Permettez que j’achève sur deux citations de l’un des penseurs auxquels font rituellement référence les spécialistes de l’intelligence artificielle: Blaise Pascal.
Chacun connaît les premières lignes de l’opuscule écrit en 1618: De l’esprit géométrique et de l’art de persuader:

On peut avoir trois principaux objets dans l’étude de la vérité: l’un de la découvrir quand on la cherche; l’autre de la démontrer quand on la possède; le dernier de la discerner d’avec le faux quand on l’examine.

Pascal montre que le second point enveloppe le dernier. Car si l’on sait la méthode pour prouver la vérité, on aura en même temps celle de la discerner puisqu’en examinant si la preuve qu’on en donne est conforme aux règles qu’on connaît, on saura si elle est exactement démontrée. Il me semble que, du point de vue épistémologique, l’intelligence artificielle peut remplir avec une puissance inégalée ce … programme, et que nul spécialiste ne saurait l’ignorer.

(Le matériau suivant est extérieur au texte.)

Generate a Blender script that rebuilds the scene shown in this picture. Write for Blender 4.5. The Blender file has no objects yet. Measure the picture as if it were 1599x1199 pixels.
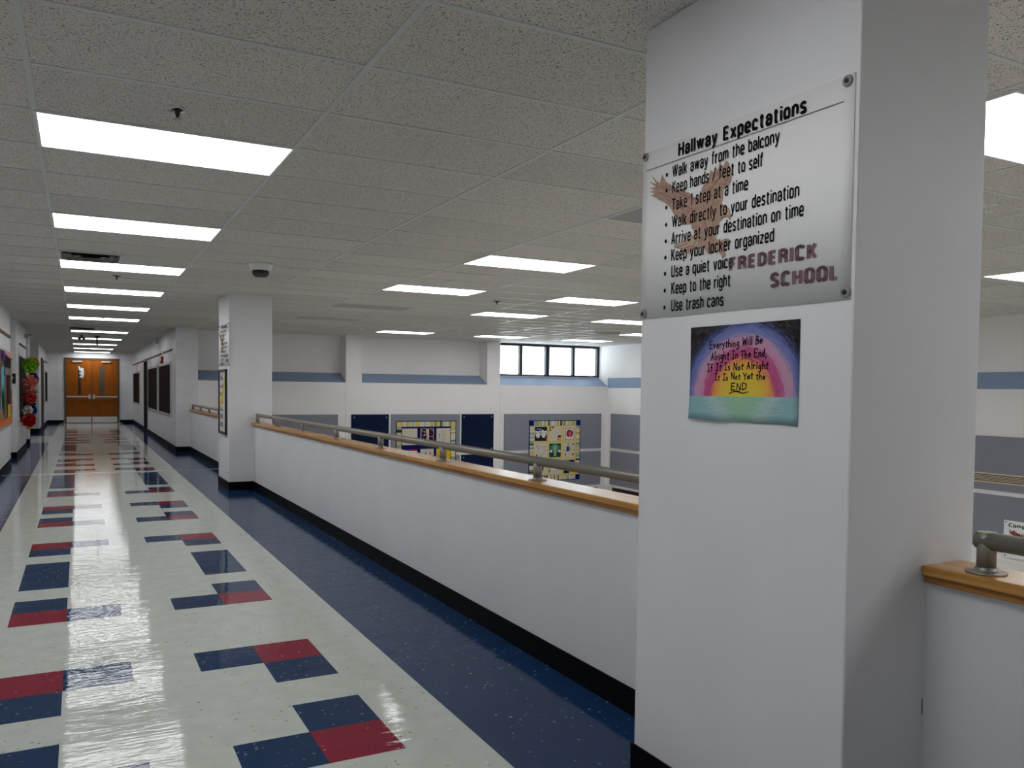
import bpy, bmesh, math, random
from mathutils import Vector, Matrix, Euler

C = bpy.context.scene.collection
SC = bpy.context.scene

# ------------------------------------------------------------------ camera
cam_d = bpy.data.cameras.new('camera')
cam = bpy.data.objects.new('camera', cam_d)
C.objects.link(cam)
SC.camera = cam
CAM = Vector((0.0794, -2.8908, 1.4074))
YAW, PITCH, ROLL = 0.46529, -0.033425, 0.011333
fw = Vector((math.sin(YAW)*math.cos(PITCH), math.cos(YAW)*math.cos(PITCH), math.sin(PITCH)))
rt = Vector((math.cos(YAW), -math.sin(YAW), 0))
up = rt.cross(fw)
r2 = math.cos(ROLL)*rt + math.sin(ROLL)*up
u2 = -math.sin(ROLL)*rt + math.cos(ROLL)*up
M = Matrix((r2, u2, -fw)).transposed().to_4x4()
M.translation = CAM
cam.matrix_world = M
cam_d.sensor_width = 36.0
cam_d.sensor_fit = 'HORIZONTAL'
cam_d.lens = 1246.7/1599*36.0
cam_d.shift_x = (799.5-750.59)/1599
cam_d.shift_y = (651.55-599.5)/1599
cam_d.clip_start = 0.05
cam_d.clip_end = 200

# ------------------------------------------------------------------ world, exposure
SC.view_settings.view_transform = 'Standard'
SC.view_settings.look = 'None'
SC.view_settings.gamma = 1.0
SC.view_settings.exposure = 0.0
SC.cycles.max_bounces = 16
SC.cycles.diffuse_bounces = 12
SC.cycles.glossy_bounces = 6
LIGHT_POWER = 7.3          # radiance of the ceiling light diffusers
SKY_POWER = 9.0
w = bpy.data.worlds.new('sky')
SC.world = w
w.use_nodes = True
nt = w.node_tree
nt.nodes.clear()
wo = nt.nodes.new('ShaderNodeOutputWorld')
bg = nt.nodes.new('ShaderNodeBackground')
tc = nt.nodes.new('ShaderNodeTexCoord')
nz = nt.nodes.new('ShaderNodeTexNoise')
nz.inputs['Scale'].default_value = 3.0
nz.inputs['Detail'].default_value = 5
cr = nt.nodes.new('ShaderNodeValToRGB')
cr.color_ramp.elements[0].position = 0.35
cr.color_ramp.elements[0].color = (0.62, 0.82, 1.0, 1)
cr.color_ramp.elements[1].position = 0.6
cr.color_ramp.elements[1].color = (0.86, 0.95, 1.0, 1)
nt.links.new(tc.outputs['Generated'], nz.inputs['Vector'])
nt.links.new(nz.outputs['Fac'], cr.inputs['Fac'])
nt.links.new(cr.outputs['Color'], bg.inputs['Color'])
bg.inputs['Strength'].default_value = SKY_POWER
nt.links.new(bg.outputs['Background'], wo.inputs['Surface'])

# ------------------------------------------------------------------ measures
H = 2.697            # ceiling height
GX, GY = 1.1139, 1.4270   # ceiling grid origin
TX, TY = 1.2192, 0.6096   # ceiling tile
FT = 0.3048
XL, XR = -1.02, 1.94      # corridor side walls
XP = 2.228                # parapet face
PX0, PX1 = 1.895, 2.452   # pillars
YB = -9.0                 # wall behind the camera
YE = 31.11                # end wall
YF = 15.5                 # atrium far wall
YW = 15.95                # recess / window plane
XA = 13.28                # atrium right wall
ZB = -3.2                 # atrium floor
rnd = random.Random(7)

# ------------------------------------------------------------------ materials
def lin(c):
    return tuple(x/12.92 if x <= .04045 else ((x+.055)/1.055)**2.4 for x in c)

def mat(name, col, rough=0.6, metal=0.0, spec=0.5, emit=None, estr=0.0):
    m = bpy.data.materials.new(name)
    m.use_nodes = True
    b = m.node_tree.nodes['Principled BSDF']
    b.inputs['Base Color'].default_value = (*col, 1)
    b.inputs['Roughness'].default_value = rough
    b.inputs['Metallic'].default_value = metal
    b.inputs['Specular IOR Level'].default_value = spec
    if emit:
        b.inputs['Emission Color'].default_value = (*emit, 1)
        b.inputs['Emission Strength'].default_value = estr
    return m

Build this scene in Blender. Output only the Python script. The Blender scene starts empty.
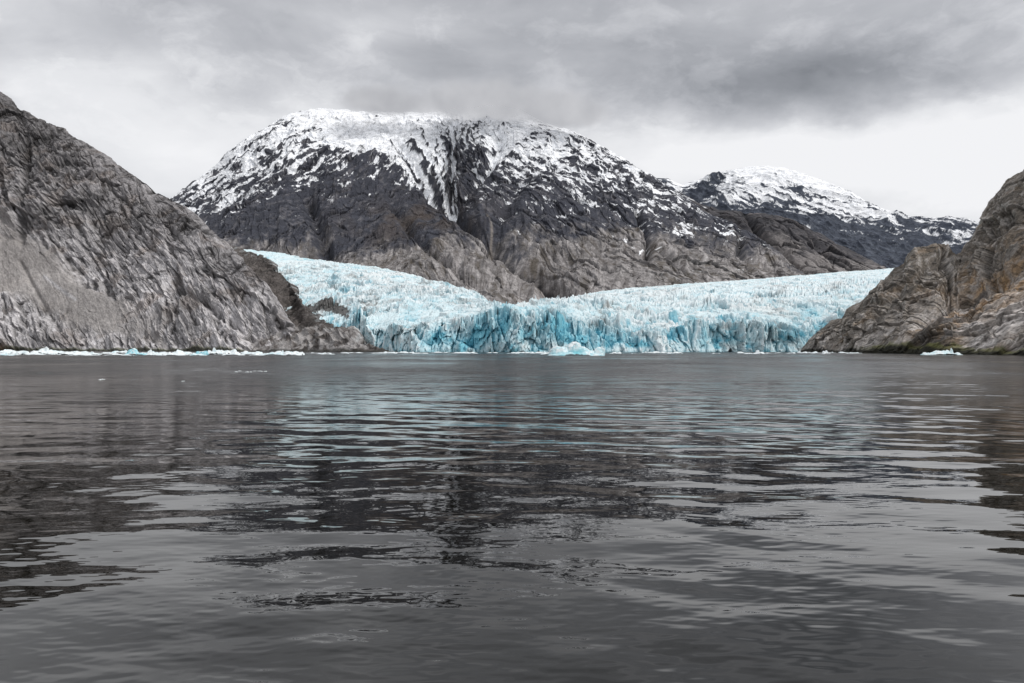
import bpy, math, random
import numpy as np

random.seed(7)
R = math.radians
W, H = 1024, 683
F = 796.0            # focal length in pixels (28 mm on a 36 mm sensor)
HOR = 348.5          # picture row of the horizon
CAM_Z = 4.0
scene = bpy.context.scene
col = scene.collection

# ------------------------------------------------------------------ noise
_rng = np.random.RandomState(11)
_perm = _rng.permutation(256).astype(np.int32)
_perm = np.concatenate([_perm, _perm, _perm])
_g = _rng.normal(size=(256, 3)).astype(np.float32)
_g /= np.linalg.norm(_g, axis=1)[:, None]
_rnd = _rng.rand(256).astype(np.float32)


from concurrent.futures import ThreadPoolExecutor
_pool = ThreadPoolExecutor(4)
_gx, _gy, _gz = [np.ascontiguousarray(_g[:, i]) for i in range(3)]


def _perlin(x, y, z):
    fx = np.floor(x); fy = np.floor(y); fz = np.floor(z)
    xf = x - fx; yf = y - fy; zf = z - fz
    xi = fx.astype(np.int32) & 255; yi = fy.astype(np.int32) & 255; zi = fz.astype(np.int32) & 255
    u = xf * xf * xf * (xf * (xf * 6 - 15) + 10)
    v = yf * yf * yf * (yf * (yf * 6 - 15) + 10)
    w = zf * zf * zf * (zf * (zf * 6 - 15) + 10)

    def col_(dx, dy):
        hh = _perm[_perm[xi + dx] + yi + dy] + zi
        r = []
        for dz in (0, 1):
            h = _perm[hh + dz]
            r.append(_gx[h] * (xf - dx) + _gy[h] * (yf - dy) + _gz[h] * (zf - dz))
        return r[0] + (r[1] - r[0]) * w
    c00 = col_(0, 0); c10 = col_(1, 0); c01 = col_(0, 1); c11 = col_(1, 1)
    x0 = c00 + (c10 - c00) * u; x1 = c01 + (c11 - c01) * u
    return (x0 + (x1 - x0) * v) * np.float32(1.5)


def _split(fn, arrs):
    arrs = np.broadcast_arrays(*[np.asarray(a, np.float32) for a in arrs])
    n = arrs[0].shape[0]
    if arrs[0].size < 50000: return fn(*arrs)
    cut = np.linspace(0, n, 13).astype(int)
    parts = list(_pool.map(lambda i: fn(*[a[cut[i]:cut[i + 1]] for a in arrs]), range(12)))
    if isinstance(parts[0], tuple): return tuple(np.concatenate([p[k] for p in parts]) for k in range(len(parts[0])))
    return np.concatenate(parts)


def perlin(x, y, z):
    return _split(_perlin, (x, y, z))


def fbm(x, y, z, octv=4, gain=0.5, lac=2.03):
    s = 0; a = 1.0; t = 0
    for i in range(octv):
        s = s + a * perlin(x + 17.3 * i, y - 9.1 * i, z + 4.7 * i)
        t += a; a *= gain
        x = x * lac; y = y * lac; z = z * lac
    return s / t * 1.5


def ridged(x, y, z, octv=4, gain=0.5, lac=2.07):
    s = 0; a = 1.0; t = 0; w = 1.0
    for i in range(octv):
        n = 1 - np.abs(perlin(x + 31.7 * i, y + 3.3 * i, z - 8.9 * i)) * 2.0
        n = n * n * np.sign(n)
        s = s + a * n * w
        w = np.clip(n * 1.4, 0, 1)
        t += a; a *= gain
        x = x * lac; y = y * lac; z = z * lac
    return s / t


def _vor(x, y, seed):
    xi = np.floor(x).astype(np.int32); yi = np.floor(y).astype(np.int32); sd = int(seed.flat[0])
    f1 = np.full(x.shape, 9.0, np.float32); f2 = f1.copy(); rh = np.zeros(x.shape, np.int32)
    ox = np.zeros(x.shape, np.float32); oy = ox.copy()
    for dx in (-1, 0, 1):
        for dy in (-1, 0, 1):
            cx = xi + dx; cy = yi + dy
            h = _perm[_perm[(cx + sd) & 255] + (cy & 255)]
            ex = x - cx - _rnd[h]; ey = y - cy - _rnd[(h + 57) & 255]
            d = ex * ex + ey * ey
            new = d < f1
            f2 = np.where(new, f1, np.minimum(f2, d))
            rh = np.where(new, h, rh); ox = np.where(new, ex, ox); oy = np.where(new, ey, oy)
            f1 = np.where(new, d, f1)
    return np.sqrt(f1), np.sqrt(f2), _rnd[(rh + 101) & 255], ox * (_rnd[(rh + 31) & 255] - .5) + oy * (_rnd[(rh + 77) & 255] - .5)


def voronoi(x, y, seed=0):
    """2-D cellular noise: F1, F2 and a random value of the nearest cell."""
    return _split(_vor, (x, y, np.full((x.shape[0], 1), seed, np.float32)))[:3]


def facet(x, y, seed=0, tilt=2.0, crack=.25):
    """angular blocks: every cell is a plane at its own height and tilt, with a crack round it"""
    f1, f2, rv, tl = _split(_vor, (x, y, np.full((x.shape[0], 1), seed, np.float32)))
    return (rv - .5) + tl * tilt - crack * sstep(.16, 0, f2 - f1)


def sstep(a, b, x):
    t = np.clip((x - a) / (b - a), 0, 1)
    return t * t * (3 - 2 * t)


def mixc(a, b, m):
    return a * (1 - m[..., None]) + np.asarray(b, np.float32) * m[..., None]


def poly(pts, x):
    p = np.array(pts, float)
    return np.interp(x, p[:, 0], p[:, 1])


def seg_dist(x, y, pts):
    """distance (in picture degrees of arc, expressed as pixels) to a polyline, and position along it"""
    best = np.full(x.shape, 1e9, np.float32); along = np.zeros(x.shape, np.float32)
    n = len(pts) - 1
    for i in range(n):
        ax, ay = pts[i]; bx, by = pts[i + 1]
        dx, dy = bx - ax, by - ay
        t = np.clip(((x - ax) * dx + (y - ay) * dy) / (dx * dx + dy * dy), 0, 1)
        d = np.hypot(x - ax - t * dx, y - ay - t * dy)
        m = d < best
        best = np.where(m, d, best); along = np.where(m, (i + t) / n, along)
    return best, along


# ------------------------------------------------------------------ world points from bearings
def ray(px, py, D):
    return np.stack([(px - 512.0) / F * D, D * np.ones_like(px), CAM_Z + (HOR - py) / F * D], -1)


def bearing(P):
    return 512 + F * P[..., 0] / P[..., 1], HOR - F * (P[..., 2] - CAM_Z) / P[..., 1]


def loft(pxs, rows, segs):
    """rows: list of (list of (px,py,D)); interpolated across in world space -> grid (nv, nu, 3)"""
    L = []
    for r in rows:
        a = np.array(r, float)
        py = np.interp(pxs, a[:, 0], a[:, 1]); D = np.interp(pxs, a[:, 0], a[:, 2])
        L.append(ray(pxs, py, D))
    out = []
    for i, n in enumerate(segs):
        for k in range(n):
            t = k / n
            out.append(L[i] * (1 - t) + L[i + 1] * t)
    out.append(L[-1])
    return np.array(out, np.float32)


def blur_rows(P, n, it=1):
    for _ in range(it):
        Q = P.copy()
        c = np.cumsum(np.concatenate([np.repeat(P[:1], n + 1, 0), P, np.repeat(P[-1:], n, 0)], 0), 0)
        Q = (c[2 * n + 1:] - c[:-2 * n - 1]) / (2 * n + 1)
        P = Q
    return P


def grid_normals(P):
    du = np.gradient(P, axis=1); dv = np.gradient(P, axis=0)
    n = np.cross(du, dv)
    n /= np.linalg.norm(n, axis=2)[..., None] + 1e-9
    return n


def box_blur(a, n):
    for ax in (0, 1):
        pad = [(0, 0), (0, 0)]; pad[ax] = (n + 1, n)
        c = np.cumsum(np.pad(a, pad, mode='edge').astype(np.float64), axis=ax)
        if ax == 0: a = (c[2 * n + 1:] - c[:-2 * n - 1]) / (2 * n + 1)
        else: a = (c[:, 2 * n + 1:] - c[:, :-2 * n - 1]) / (2 * n + 1)
    return a.astype(np.float32)


def grid_mesh(name, P, C, mat, smooth=False, wrap=False, parent=None, attrs=None):
    nv, nu = P.shape[:2]
    me = bpy.data.meshes.new(name)
    me.vertices.add(nv * nu)
    me.vertices.foreach_set('co', np.ascontiguousarray(P.reshape(-1, 3), np.float32).ravel())
    idx = np.arange(nv * nu, dtype=np.int32).reshape(nv, nu)
    if wrap:
        idx = np.concatenate([idx, idx[:, :1]], 1)
    q = np.stack([idx[:-1, :-1], idx[:-1, 1:], idx[1:, 1:], idx[1:, :-1]], -1).reshape(-1, 4)
    me.loops.add(q.size); me.loops.foreach_set('vertex_index', q.ravel())
    me.polygons.add(len(q))
    me.polygons.foreach_set('loop_start', np.arange(0, q.size, 4, dtype=np.int32))
    me.polygons.foreach_set('loop_total', np.full(len(q), 4, np.int32))
    me.polygons.foreach_set('use_smooth', np.full(len(q), smooth, bool))
    if C is not None:
        a = me.attributes.new('tone', 'FLOAT_COLOR', 'POINT')
        c4 = np.ones((nv * nu, 4), np.float32); c4[:, :3] = C.reshape(-1, 3)
        a.data.foreach_set('color', c4.ravel())
    for k, v in (attrs or {}).items():
        a = me.attributes.new(k, 'FLOAT', 'POINT')
        a.data.foreach_set('value', np.ascontiguousarray(v, np.float32).ravel())
    me.update(calc_edges=True); me.validate()
    me.materials.append(mat)
    o = bpy.data.objects.new(name, me); col.objects.link(o)
    if parent: o.parent = parent
    return o


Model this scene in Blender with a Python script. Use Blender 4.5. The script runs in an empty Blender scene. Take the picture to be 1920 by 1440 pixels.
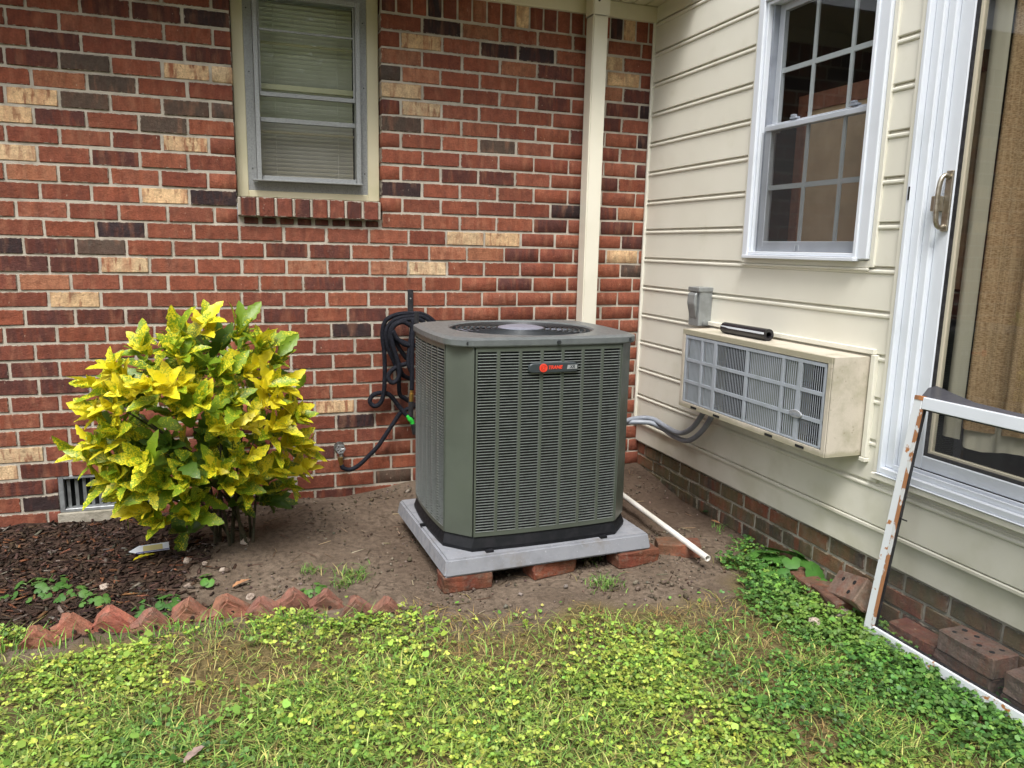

Mais quant à l’art de découvrir la vérité quand on la cherche, ajoute Pascal, la géométrie l’a expliqué; et c’est ce qu’elle appelle analyse, et dont il serait inutile de discourir après tant d’excellents ouvrages qui ont été faits.

L’allusion à Descartes dissimule à peine l’ironie sous l’hommage: l’art s’oppose à la méthode, qui suppose que l’on connaisse d’avance le terme du parcours pour bien conduire sa raison sur le bon chemin; il désigne une façon de s’y prendre avec l’inconnu, il s’explique, se déploie et se montre sur des exemples tirés d’une pratique qui accepte le risque de l’imprévisible. La pensée n’est pas programmable … Et telle est au demeurant sa grandeur, si l’on en croit l’auteur des Pensées: Les hommes sont si nécessairement fous que ce serait être fou, par un autre tour de folie, de ne pas être fou.

Voilà la vérité qui heureusement finira toujours pas déjouer tous les programmes de ceux qui travaillent beaucoup pour écarter ce qui n’est pas au programme.